----- AVAILABLE DATA

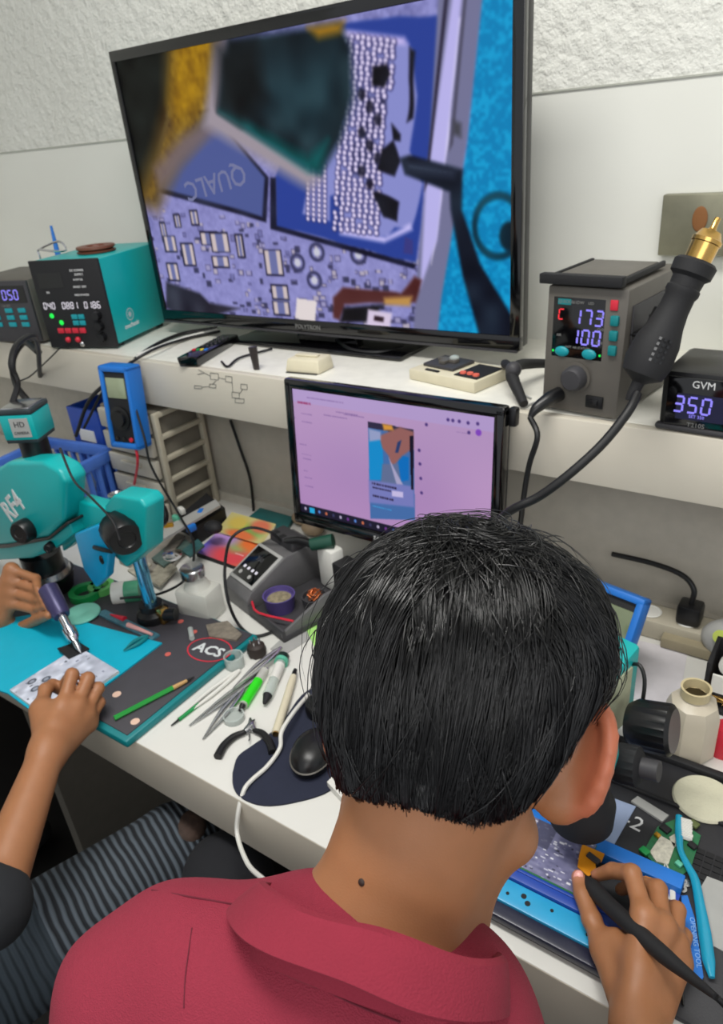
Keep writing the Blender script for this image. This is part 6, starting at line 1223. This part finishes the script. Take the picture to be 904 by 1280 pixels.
ts.mesh('dark_shirt', (-1.6, -.32, .42), (-.6, .4, 1.12), .0055, K['shirtb'], p2_, world=True)
def jcol(P): return np.tile(V3(78, 84, 92), (len(P), 1))
def jeans_mat():
    m = mat('jeans_ribbed2', (70, 76, 84), .88, var=.12, scale=300); nt = m.node_tree; N = nt.nodes; L = nt.links; b = N['Principled BSDF']
    d = Vector(k2_[0] - h2[0]).normalized(); tc = N.new('ShaderNodeTexCoord'); dp = N.new('ShaderNodeVectorMath'); dp.operation = 'DOT_PRODUCT'; dp.inputs[1].default_value = d
    L.new(tc.outputs['Object'], dp.inputs[0]); nz = N.new('ShaderNodeTexNoise'); nz.inputs['Scale'].default_value = 9; L.new(tc.outputs['Object'], nz.inputs['Vector'])
    ma = N.new('ShaderNodeMath'); ma.operation = 'MULTIPLY_ADD'; ma.inputs[1].default_value = .02; L.new(nz.outputs['Fac'], ma.inputs[0]); L.new(dp.outputs['Value'], ma.inputs[2])
    mu = N.new('ShaderNodeMath'); mu.operation = 'MULTIPLY'; mu.inputs[1].default_value = 2 * PI / .0115; L.new(ma.outputs[0], mu.inputs[0]); sn = N.new('ShaderNodeMath'); sn.operation = 'SINE'; L.new(mu.outputs[0], sn.inputs[0])
    rp = N.new('ShaderNodeValToRGB'); rp.color_ramp.elements[0].position = .25; rp.color_ramp.elements[0].color = (*srgb((26, 30, 36)), 1); rp.color_ramp.elements[1].position = .75; rp.color_ramp.elements[1].color = (*srgb((84, 93, 102)), 1)
    mr = N.new('ShaderNodeMapRange'); mr.inputs['From Min'].default_value = -1; L.new(sn.outputs[0], mr.inputs['Value']); L.new(mr.outputs[0], rp.inputs[0]); th = N.new('ShaderNodeMath'); th.operation = 'GREATER_THAN'; th.inputs[1].default_value = float(Vector(at_z(52, 1150, .55)).dot(d)); L.new(dp.outputs['Value'], th.inputs[0])
    mx = N.new('ShaderNodeMix'); mx.data_type = 'RGBA'; mx.inputs[6].default_value = (*srgb((46, 56, 64)), 1); L.new(th.outputs[0], mx.inputs[0]); L.new(rp.outputs[0], mx.inputs[7]); L.new(mx.outputs[2], b.inputs['Base Color'])
    bp = N.new('ShaderNodeBump'); bp.inputs['Distance'].default_value = .004; bp.inputs['Strength'].default_value = .8; L.new(mr.outputs[0], bp.inputs['Height']); L.new(bp.outputs[0], b.inputs['Normal']); return m
tj = Solid()
for h, kn_, ft in zip(h2, k2_, f2): tj.cap(h, kn_, .098, .074, .03); tj.cap(kn_, ft + V3(0, 0, .03), .068, .055, .02)
tj.cap(h2[0], h2[1], .13, .13, .03); tj.mesh('ribbed_jeans', (-1.65, -.3, .05), (-.55, .66, .75), .006, jeans_mat(), p2_, world=True)
kp = V3(*k2_[0]); MB().ball(Vector(kp + V3(.02, .01, .05)), (.036, .036, .024), seg=20).build('torn_knee_patch', mat('torn_knee', (66, 50, 42), .8, var=.5, scale=60, bump=.6, bscale=120), p2_, world=True)
sp = h2[0] * .78 + kp * .22
MB().tube([Vector(sp + V3(.0, .04, .09)), Vector(sp + V3(.055, .02, .075)), Vector(sp + V3(.09, -.0, .02))], .004, 8, sm=6, flat=.6).build('jeans_seam', K['jeans'], p2_, world=True)
for ft in f2: s_ = Solid().cap(ft + V3(0, -.03, -.045), ft + V3(-.02, .15, -.052), .04, .036, .02).fn(lambda P: P[:, 2] - .002, .004, True); s_.mesh('shoe', ft + V3(-.1, -.12, -.11), ft + V3(.1, .25, .05), .006, K['blackm'], p2_, world=True)
stool('maroon round stool under the person in striped jeans at the left', P2, .42)
rp_ = MB().tube([at_t(72, 868, 1.288), at_t(78, 860, 1.275), at_t(92, 848, 1.262)], [.0012, .003, .0035], 10); a = at_t(72, 868, 1.288); rp_.v = [tuple(Vector(v) - a) for v in rp_.v]; o = rp_.build('red_pick', K['red']); o.location = a; tag(o, 'thin red pick held between the fingers of the left working hand', 'tool')
# ================================================================== CAMERA, LIGHT
cam = bpy.data.cameras.new('camera'); co = bpy.data.objects.new('camera', cam); C.objects.link(co)
r_ = Vector(RM @ np.array([1, 0, 0])); u_ = Vector(RM @ np.array([0, -1, 0])); b_ = Vector(RM @ np.array([0, 0, -1]))
co.matrix_world = Matrix(((r_.x, u_.x, b_.x, 0), (r_.y, u_.y, b_.y, 0), (r_.z, u_.z, b_.z, 1.55), (0, 0, 0, 1)))
cam.sensor_fit = 'VERTICAL'; cam.sensor_height = 24; cam.lens = 24 * FPX / 1280; cam.clip_start = .02
cam.dof.use_dof = True; cam.dof.focus_distance = .55; cam.dof.aperture_fstop = 9
SC.camera = co
SC.view_settings.view_transform = 'Standard'; SC.view_settings.exposure = EXPO = 0.0
def area(name, loc, size, power, col, tgt, sy=None):
    l = bpy.data.lights.new(name, 'AREA'); l.shape = 'RECTANGLE'; l.size = size; l.size_y = sy or size; l.energy = power; l.color = col
    o = bpy.data.objects.new(name, l); C.objects.link(o); o.location = loc; o.rotation_euler = (Vector(tgt) - Vector(loc)).to_track_quat('-Z', 'Y').to_euler()
area('ceiling_panel', (-.5, .35, 2.75), 1.2, 29, (1, .98, .94), (-.5, .5, 0), .4)
area('room_light', (.6, -1.2, 2.5), 1.6, 24, (1, .99, .97), (-.6, .9, 1.0))
w = bpy.data.worlds.new('w'); SC.world = w; w.use_nodes = True; w.node_tree.nodes['Background'].inputs[0].default_value = (.93, .96, 1, 1); w.node_tree.nodes['Background'].inputs[1].default_value = .62
SC.cycles.use_denoising = True
SC.cycles.max_bounces = 6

----------

[INSTRUCTIONS FOR THE TASK]: Give every line back word for word and leave the pictures out.

[EXERCISE RESPONSE]:
Keep writing the Blender script for this image. This is part 6, starting at line 1223. This part finishes the script. Take the picture to be 904 by 1280 pixels.
ts.mesh('dark_shirt', (-1.6, -.32, .42), (-.6, .4, 1.12), .0055, K['shirtb'], p2_, world=True)
def jcol(P): return np.tile(V3(78, 84, 92), (len(P), 1))
def jeans_mat():
    m = mat('jeans_ribbed2', (70, 76, 84), .88, var=.12, scale=300); nt = m.node_tree; N = nt.nodes; L = nt.links; b = N['Principled BSDF']
    d = Vector(k2_[0] - h2[0]).normalized(); tc = N.new('ShaderNodeTexCoord'); dp = N.new('ShaderNodeVectorMath'); dp.operation = 'DOT_PRODUCT'; dp.inputs[1].default_value = d
    L.new(tc.outputs['Object'], dp.inputs[0]); nz = N.new('ShaderNodeTexNoise'); nz.inputs['Scale'].default_value = 9; L.new(tc.outputs['Object'], nz.inputs['Vector'])
    ma = N.new('ShaderNodeMath'); ma.operation = 'MULTIPLY_ADD'; ma.inputs[1].default_value = .02; L.new(nz.outputs['Fac'], ma.inputs[0]); L.new(dp.outputs['Value'], ma.inputs[2])
    mu = N.new('ShaderNodeMath'); mu.operation = 'MULTIPLY'; mu.inputs[1].default_value = 2 * PI / .0115; L.new(ma.outputs[0], mu.inputs[0]); sn = N.new('ShaderNodeMath'); sn.operation = 'SINE'; L.new(mu.outputs[0], sn.inputs[0])
    rp = N.new('ShaderNodeValToRGB'); rp.color_ramp.elements[0].position = .25; rp.color_ramp.elements[0].color = (*srgb((26, 30, 36)), 1); rp.color_ramp.elements[1].position = .75; rp.color_ramp.elements[1].color = (*srgb((84, 93, 102)), 1)
    mr = N.new('ShaderNodeMapRange'); mr.inputs['From Min'].default_value = -1; L.new(sn.outputs[0], mr.inputs['Value']); L.new(mr.outputs[0], rp.inputs[0]); th = N.new('ShaderNodeMath'); th.operation = 'GREATER_THAN'; th.inputs[1].default_value = float(Vector(at_z(52, 1150, .55)).dot(d)); L.new(dp.outputs['Value'], th.inputs[0])
    mx = N.new('ShaderNodeMix'); mx.data_type = 'RGBA'; mx.inputs[6].default_value = (*srgb((46, 56, 64)), 1); L.new(th.outputs[0], mx.inputs[0]); L.new(rp.outputs[0], mx.inputs[7]); L.new(mx.outputs[2], b.inputs['Base Color'])
    bp = N.new('ShaderNodeBump'); bp.inputs['Distance'].default_value = .004; bp.inputs['Strength'].default_value = .8; L.new(mr.outputs[0], bp.inputs['Height']); L.new(bp.outputs[0], b.inputs['Normal']); return m
tj = Solid()
for h, kn_, ft in zip(h2, k2_, f2): tj.cap(h, kn_, .098, .074, .03); tj.cap(kn_, ft + V3(0, 0, .03), .068, .055, .02)
tj.cap(h2[0], h2[1], .13, .13, .03); tj.mesh('ribbed_jeans', (-1.65, -.3, .05), (-.55, .66, .75), .006, jeans_mat(), p2_, world=True)
kp = V3(*k2_[0]); MB().ball(Vector(kp + V3(.02, .01, .05)), (.036, .036, .024), seg=20).build('torn_knee_patch', mat('torn_knee', (66, 50, 42), .8, var=.5, scale=60, bump=.6, bscale=120), p2_, world=True)
sp = h2[0] * .78 + kp * .22
MB().tube([Vector(sp + V3(.0, .04, .09)), Vector(sp + V3(.055, .02, .075)), Vector(sp + V3(.09, -.0, .02))], .004, 8, sm=6, flat=.6).build('jeans_seam', K['jeans'], p2_, world=True)
for ft in f2: s_ = Solid().cap(ft + V3(0, -.03, -.045), ft + V3(-.02, .15, -.052), .04, .036, .02).fn(lambda P: P[:, 2] - .002, .004, True); s_.mesh('shoe', ft + V3(-.1, -.12, -.11), ft + V3(.1, .25, .05), .006, K['blackm'], p2_, world=True)
stool('maroon round stool under the person in striped jeans at the left', P2, .42)
rp_ = MB().tube([at_t(72, 868, 1.288), at_t(78, 860, 1.275), at_t(92, 848, 1.262)], [.0012, .003, .0035], 10); a = at_t(72, 868, 1.288); rp_.v = [tuple(Vector(v) - a) for v in rp_.v]; o = rp_.build('red_pick', K['red']); o.location = a; tag(o, 'thin red pick held between the fingers of the left working hand', 'tool')
# ================================================================== CAMERA, LIGHT
cam = bpy.data.cameras.new('camera'); co = bpy.data.objects.new('camera', cam); C.objects.link(co)
r_ = Vector(RM @ np.array([1, 0, 0])); u_ = Vector(RM @ np.array([0, -1, 0])); b_ = Vector(RM @ np.array([0, 0, -1]))
co.matrix_world = Matrix(((r_.x, u_.x, b_.x, 0), (r_.y, u_.y, b_.y, 0), (r_.z, u_.z, b_.z, 1.55), (0, 0, 0, 1)))
cam.sensor_fit = 'VERTICAL'; cam.sensor_height = 24; cam.lens = 24 * FPX / 1280; cam.clip_start = .02
cam.dof.use_dof = True; cam.dof.focus_distance = .55; cam.dof.aperture_fstop = 9
SC.camera = co
SC.view_settings.view_transform = 'Standard'; SC.view_settings.exposure = EXPO = 0.0
def area(name, loc, size, power, col, tgt, sy=None):
    l = bpy.data.lights.new(name, 'AREA'); l.shape = 'RECTANGLE'; l.size = size; l.size_y = sy or size; l.energy = power; l.color = col
    o = bpy.data.objects.new(name, l); C.objects.link(o); o.location = loc; o.rotation_euler = (Vector(tgt) - Vector(loc)).to_track_quat('-Z', 'Y').to_euler()
area('ceiling_panel', (-.5, .35, 2.75), 1.2, 29, (1, .98, .94), (-.5, .5, 0), .4)
area('room_light', (.6, -1.2, 2.5), 1.6, 24, (1, .99, .97), (-.6, .9, 1.0))
w = bpy.data.worlds.new('w'); SC.world = w; w.use_nodes = True; w.node_tree.nodes['Background'].inputs[0].default_value = (.93, .96, 1, 1); w.node_tree.nodes['Background'].inputs[1].default_value = .62
SC.cycles.use_denoising = True
SC.cycles.max_bounces = 6